_THE RECORDS:_
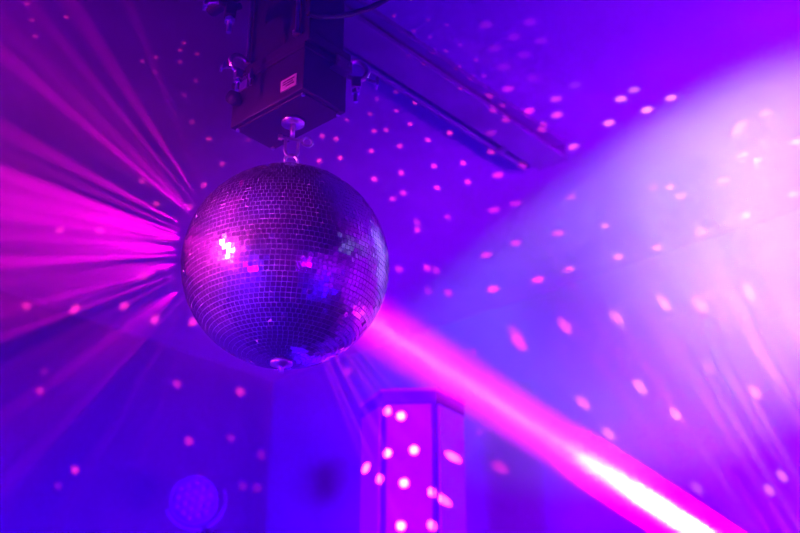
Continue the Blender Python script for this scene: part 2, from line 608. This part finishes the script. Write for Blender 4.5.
# lamps added at the ball in place of its reflected rays
FO = BALL + (RIGHT * -.80 + UP * .30 + BACK * .52).normalized() * (R + .015)
fan = [  # end pixel, width deg, strength, depth lean
    ((135, 20), 4.2, .22, .10), ((95, 40), 7.0, .8, .0), ((60, 40), 4.0, .4, -.1), ((20, 40), 5.0, .6, .1),
    ((0, 52), 4.5, .7, -.15), ((0, 128), 8.0, 1.7, .0), ((0, 150), 5.0, 1.2, .15), ((0, 172), 7.0, 1.7, -.05),
    ((0, 196), 5.0, 1.2, .2), ((0, 214), 6.0, 1.5, 0), ((0, 235), 5.0, 1.6, .1), ((0, 262), 6.0, 1.3, -.1),
    ((0, 285), 4.0, .8, .1), ((0, 312), 5.0, .9, .0), ((0, 338), 4.0, .7, -.1), ((0, 372), 6.0, .4, .1),
    ((0, 420), 7.0, .35, 0), ((20, 470), 4.5, .2, -.1), ((60, 520), 5.0, .15, .1), ((120, 520), 3.5, .1, 0), ((165, 90), 4.0, .14, 0),
    ((0, 200), 30, 1.3, .0), ((0, 300), 34, 1.4, .0), ((60, 90), 34, .45, .0), ((0, 190), 22, 3.0, 0), ((0, 240), 34, 2.5, 0), ((0, 430), 40, .5, 0),  # broad fill cones added for the pink glow between rays
]
LD = (lp - BALL).normalized()
for (ex, ey), wdeg, s, lean in fan:
    tgt = at(ex, ey, 2.58 + lean * 3)
    n = LD
    for _ in range(4):                                  # the mirror whose normal halves lamp and ray
        src = BALL + n * (R + .012)
        n = (LD + (tgt - src).normalized()).normalized()
    spot('ray_lamp', src, tgt, 2200 * s * 9.0 / wdeg, (1, .0, .62), wdeg, 1, .002)

# dots on ceiling, walls and tower, each from an added narrow lamp
dots = [  # px, py, strength
    (319,161,1),(340,158,1),(303,141,.6),(322,136,.8),(336,139,.7),(347,120,.35),(370,114,.4),(374,131,.7),(386,130,.7),(371,151,.9),
    (374,179,1.1),(396,111,.5),(415,103,.6),(410,124,.9),(400,146,.9),(401,173,1.1),(393,199,.8),(403,193,.8),(428,140,1),(434,166,1.1),
    (437,188,1.1),(450,133,1.1),(463,163,1.1),(468,182,1.1),(493,151,1.2),(498,175,1.1),(491,133,.5),(461,88,.35),(487,97,.8),(507,119,.7),
    (508,89,.4),(529,111,.9),(543,129,1),(557,115,.9),(523,166,1),(417,230,.8),(417,222,.5),(448,217,.4),(494,210,.9),(516,203,1),
    (486,255,.7),(516,243,.9),(557,233,.8),(399,269,.5),(427,268,.8),(436,270,.4),(493,289,1.1),(538,280,1.2),(569,269,1.2),(428,291,.3),
    (448,293,.4),(556,99,.4),(573,147,1),(575,85,.2),(533,78,.2),(457,68,.2),(484,76,.2),(446,51,.22),(460,45,.18),(476,60,.2),
    (495,48,.18),(514,37,.18),(486,25,.2),(504,67,.2),(524,55,.2),(541,41,.18),(530,22,.2),(426,61,.2),(430,37,.15),(447,25,.15),
    (428,20,.12),(414,31,.15),(394,16,.2),(415,45,.15),(396,92,.2),(377,99,.2),(571,197,.9),(609,123,1),(621,99,.7),(647,110,1),
    (634,90,.3),(671,98,.7),(766,113,.5),(742,125,.7),(737,131,.4),(743,155,1.1),(758,160,1.1),(796,142,.8),(653,188,1),(670,187,1),
    (681,196,1),(724,181,1),(793,194,1),(745,216,1.2),(702,232,1.1),(657,248,1.2),(605,226,.9),(560,234,.9),(618,257,1.2),(617,318,1.3),
    (664,303,1.3),(700,304,1.4),(749,293,1.6),(565,326,1.1),(519,343,1.3),(516,334,.7),(583,403,.9),(640,387,1),(708,367,.5),(756,351,.4),
    (755,392,1.1),(675,414,1.2),(609,434,.8),(769,490,.5),(782,476,.5),(697,488,.3),(502,467,.4),(473,352,.6),(480,432,.4),(498,468,.4),
    (26,306,.8),(75,309,.9),(124,306,.8),(155,320,1),(144,276,.6),(193,322,1),(40,391,.6),(44,372,.2),(177,384,.7),(240,392,1),
    (189,441,1),(231,438,.25),(75,470,1.1),(58,486,.2),(261,455,.25),(243,486,.2),(257,488,.25),(200,479,.3),(348,371,.6),
    (60,230,.5),(100,230,.4),(142,181,.4),(156,204,.4),(190,207,.5),(204,185,.5),(209,139,.4),(222,164,.4),(248,140,.2),
    (27,4,.2),(32,20,.2),(66,17,.3),(35,36,.2),(184,43,.25),(180,50,.25),(156,57,.25),(180,62,.2),(197,54,.2),(142,61,.2),(196,81,.15),
    (184,95,.15),(192,122,.2),(155,72,.15),
    (387,411,2.2),(401,416,4),(387,453,4),(414,450,4),(404,483,4),(401,526,4),(366,468,2),(380,479,1.6),(453,457,1.4),(432,492,1.6),
    (444,500,1.0),(432,525,1.6),
]
bpy.context.view_layer.update()
dg = bpy.context.evaluated_depsgraph_get()
E0 = 8.5
ADDED_SRC = Vector((1.35, 2.3, .9))
for (px, py, s) in dots:
    d = ray(px, py).normalized()
    o = CAM.copy()
    hit = None
    for _ in range(6):
        ok, p, nrm, idx, ob, mw = S.ray_cast(dg, o, d)
        if not ok:
            break
        root = ob
        while root.parent: root = root.parent
        if root.name.split('.')[0] in ('ceiling', 'wall_left', 'wall_right', 'white_tower', 'trim_1', 'trim_2', ):
            hit = (p, nrm); break
        o = p + d * .01
    if not hit:
        continue
    p, nrm = hit
    dirv = (p - BALL).normalized()
    src = BALL + dirv * (R + .012)
    far = px > 485
    if far:
        src = ADDED_SRC + (p - ADDED_SRC).normalized() * .27      # added unseen source low at the right, avoids streaks from the ball
        dirv = (p - src).normalized()
    if far and s <= .22:
        s *= .45
    dist = (p - src).length
    ext = math.exp(HAZE * (dist + (p - CAM).length))
    cosn = max(.4, abs(nrm.dot(dirv)))
    albk = 13 * .45 / .62 if abs(p.x) < .5 and p.y < 4.4 and p.z < 3 else (1.3 + (1.3 if py > 125 else .2) * min(1, max(0, (px - 520) / 130)) + 3.0 * max(0, 1 - math.hypot((px - 735) / 150, (py - 225) / 130)))
    spot('dot_lamp', src, p, s * E0 * dist * dist * ext * K / cosn * albk / 1.0, (1, .02 + .22 * min(1, max(0, (px - 540) / 100)), .25 + .3 * min(1, max(0, (px - 540) / 100))), 1.7 if 360 < px < 460 and py > 408 else 1.0, 1.0, .002)

# ------------------------------------------------------------------ colour and sampling
S.view_settings.view_transform = 'Standard'
S.view_settings.look = 'None'
S.view_settings.gamma = 1
S.view_settings.use_curve_mapping = False
S.view_settings.exposure = 0.0
S.cycles.use_denoising = True
S.cycles.max_bounces = 6
S.cycles.volume_bounces = 0
S.cycles.diffuse_bounces = 0
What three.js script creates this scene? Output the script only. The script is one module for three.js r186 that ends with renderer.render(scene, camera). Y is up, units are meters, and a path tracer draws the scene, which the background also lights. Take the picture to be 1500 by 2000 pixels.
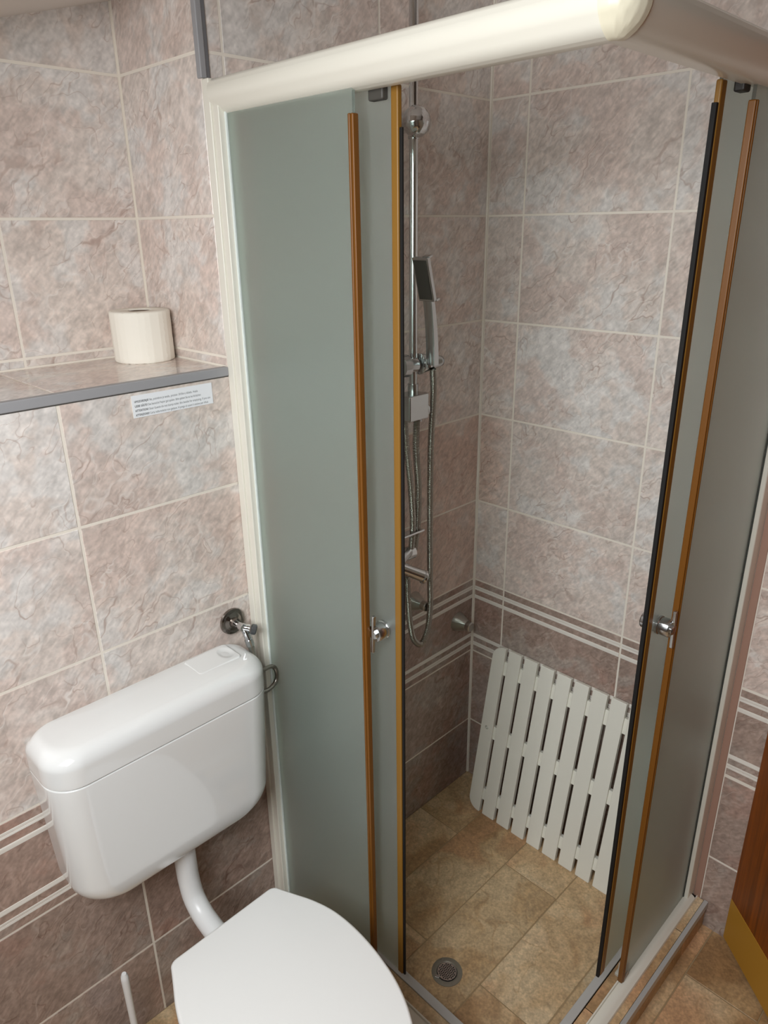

_PROBLEM TO SOLVE:_
Write out each line again precisely as it appears, skipping every picture.

_WRITTEN RESPONSE:_
Continue the Blender Python script for this scene: part 2, from line 608. This part finishes the script. Write for Blender 4.5.
# lamps added at the ball in place of its reflected rays
FO = BALL + (RIGHT * -.80 + UP * .30 + BACK * .52).normalized() * (R + .015)
fan = [  # end pixel, width deg, strength, depth lean
    ((135, 20), 4.2, .22, .10), ((95, 40), 7.0, .8, .0), ((60, 40), 4.0, .4, -.1), ((20, 40), 5.0, .6, .1),
    ((0, 52), 4.5, .7, -.15), ((0, 128), 8.0, 1.7, .0), ((0, 150), 5.0, 1.2, .15), ((0, 172), 7.0, 1.7, -.05),
    ((0, 196), 5.0, 1.2, .2), ((0, 214), 6.0, 1.5, 0), ((0, 235), 5.0, 1.6, .1), ((0, 262), 6.0, 1.3, -.1),
    ((0, 285), 4.0, .8, .1), ((0, 312), 5.0, .9, .0), ((0, 338), 4.0, .7, -.1), ((0, 372), 6.0, .4, .1),
    ((0, 420), 7.0, .35, 0), ((20, 470), 4.5, .2, -.1), ((60, 520), 5.0, .15, .1), ((120, 520), 3.5, .1, 0), ((165, 90), 4.0, .14, 0),
    ((0, 200), 30, 1.3, .0), ((0, 300), 34, 1.4, .0), ((60, 90), 34, .45, .0), ((0, 190), 22, 3.0, 0), ((0, 240), 34, 2.5, 0), ((0, 430), 40, .5, 0),  # broad fill cones added for the pink glow between rays
]
LD = (lp - BALL).normalized()
for (ex, ey), wdeg, s, lean in fan:
    tgt = at(ex, ey, 2.58 + lean * 3)
    n = LD
    for _ in range(4):                                  # the mirror whose normal halves lamp and ray
        src = BALL + n * (R + .012)
        n = (LD + (tgt - src).normalized()).normalized()
    spot('ray_lamp', src, tgt, 2200 * s * 9.0 / wdeg, (1, .0, .62), wdeg, 1, .002)

# dots on ceiling, walls and tower, each from an added narrow lamp
dots = [  # px, py, strength
    (319,161,1),(340,158,1),(303,141,.6),(322,136,.8),(336,139,.7),(347,120,.35),(370,114,.4),(374,131,.7),(386,130,.7),(371,151,.9),
    (374,179,1.1),(396,111,.5),(415,103,.6),(410,124,.9),(400,146,.9),(401,173,1.1),(393,199,.8),(403,193,.8),(428,140,1),(434,166,1.1),
    (437,188,1.1),(450,133,1.1),(463,163,1.1),(468,182,1.1),(493,151,1.2),(498,175,1.1),(491,133,.5),(461,88,.35),(487,97,.8),(507,119,.7),
    (508,89,.4),(529,111,.9),(543,129,1),(557,115,.9),(523,166,1),(417,230,.8),(417,222,.5),(448,217,.4),(494,210,.9),(516,203,1),
    (486,255,.7),(516,243,.9),(557,233,.8),(399,269,.5),(427,268,.8),(436,270,.4),(493,289,1.1),(538,280,1.2),(569,269,1.2),(428,291,.3),
    (448,293,.4),(556,99,.4),(573,147,1),(575,85,.2),(533,78,.2),(457,68,.2),(484,76,.2),(446,51,.22),(460,45,.18),(476,60,.2),
    (495,48,.18),(514,37,.18),(486,25,.2),(504,67,.2),(524,55,.2),(541,41,.18),(530,22,.2),(426,61,.2),(430,37,.15),(447,25,.15),
    (428,20,.12),(414,31,.15),(394,16,.2),(415,45,.15),(396,92,.2),(377,99,.2),(571,197,.9),(609,123,1),(621,99,.7),(647,110,1),
    (634,90,.3),(671,98,.7),(766,113,.5),(742,125,.7),(737,131,.4),(743,155,1.1),(758,160,1.1),(796,142,.8),(653,188,1),(670,187,1),
    (681,196,1),(724,181,1),(793,194,1),(745,216,1.2),(702,232,1.1),(657,248,1.2),(605,226,.9),(560,234,.9),(618,257,1.2),(617,318,1.3),
    (664,303,1.3),(700,304,1.4),(749,293,1.6),(565,326,1.1),(519,343,1.3),(516,334,.7),(583,403,.9),(640,387,1),(708,367,.5),(756,351,.4),
    (755,392,1.1),(675,414,1.2),(609,434,.8),(769,490,.5),(782,476,.5),(697,488,.3),(502,467,.4),(473,352,.6),(480,432,.4),(498,468,.4),
    (26,306,.8),(75,309,.9),(124,306,.8),(155,320,1),(144,276,.6),(193,322,1),(40,391,.6),(44,372,.2),(177,384,.7),(240,392,1),
    (189,441,1),(231,438,.25),(75,470,1.1),(58,486,.2),(261,455,.25),(243,486,.2),(257,488,.25),(200,479,.3),(348,371,.6),
    (60,230,.5),(100,230,.4),(142,181,.4),(156,204,.4),(190,207,.5),(204,185,.5),(209,139,.4),(222,164,.4),(248,140,.2),
    (27,4,.2),(32,20,.2),(66,17,.3),(35,36,.2),(184,43,.25),(180,50,.25),(156,57,.25),(180,62,.2),(197,54,.2),(142,61,.2),(196,81,.15),
    (184,95,.15),(192,122,.2),(155,72,.15),
    (387,411,2.2),(401,416,4),(387,453,4),(414,450,4),(404,483,4),(401,526,4),(366,468,2),(380,479,1.6),(453,457,1.4),(432,492,1.6),
    (444,500,1.0),(432,525,1.6),
]
bpy.context.view_layer.update()
dg = bpy.context.evaluated_depsgraph_get()
E0 = 8.5
ADDED_SRC = Vector((1.35, 2.3, .9))
for (px, py, s) in dots:
    d = ray(px, py).normalized()
    o = CAM.copy()
    hit = None
    for _ in range(6):
        ok, p, nrm, idx, ob, mw = S.ray_cast(dg, o, d)
        if not ok:
            break
        root = ob
        while root.parent: root = root.parent
        if root.name.split('.')[0] in ('ceiling', 'wall_left', 'wall_right', 'white_tower', 'trim_1', 'trim_2', ):
            hit = (p, nrm); break
        o = p + d * .01
    if not hit:
        continue
    p, nrm = hit
    dirv = (p - BALL).normalized()
    src = BALL + dirv * (R + .012)
    far = px > 485
    if far:
        src = ADDED_SRC + (p - ADDED_SRC).normalized() * .27      # added unseen source low at the right, avoids streaks from the ball
        dirv = (p - src).normalized()
    if far and s <= .22:
        s *= .45
    dist = (p - src).length
    ext = math.exp(HAZE * (dist + (p - CAM).length))
    cosn = max(.4, abs(nrm.dot(dirv)))
    albk = 13 * .45 / .62 if abs(p.x) < .5 and p.y < 4.4 and p.z < 3 else (1.3 + (1.3 if py > 125 else .2) * min(1, max(0, (px - 520) / 130)) + 3.0 * max(0, 1 - math.hypot((px - 735) / 150, (py - 225) / 130)))
    spot('dot_lamp', src, p, s * E0 * dist * dist * ext * K / cosn * albk / 1.0, (1, .02 + .22 * min(1, max(0, (px - 540) / 100)), .25 + .3 * min(1, max(0, (px - 540) / 100))), 1.7 if 360 < px < 460 and py > 408 else 1.0, 1.0, .002)

# ------------------------------------------------------------------ colour and sampling
S.view_settings.view_transform = 'Standard'
S.view_settings.look = 'None'
S.view_settings.gamma = 1
S.view_settings.use_curve_mapping = False
S.view_settings.exposure = 0.0
S.cycles.use_denoising = True
S.cycles.max_bounces = 6
S.cycles.volume_bounces = 0
S.cycles.diffuse_bounces = 0
What three.js script creates this scene? Output the script only. The script is one module for three.js r186 that ends with renderer.render(scene, camera). Y is up, units are meters, and a path tracer draws the scene, which the background also lights. Take the picture to be 1500 by 2000 pixels.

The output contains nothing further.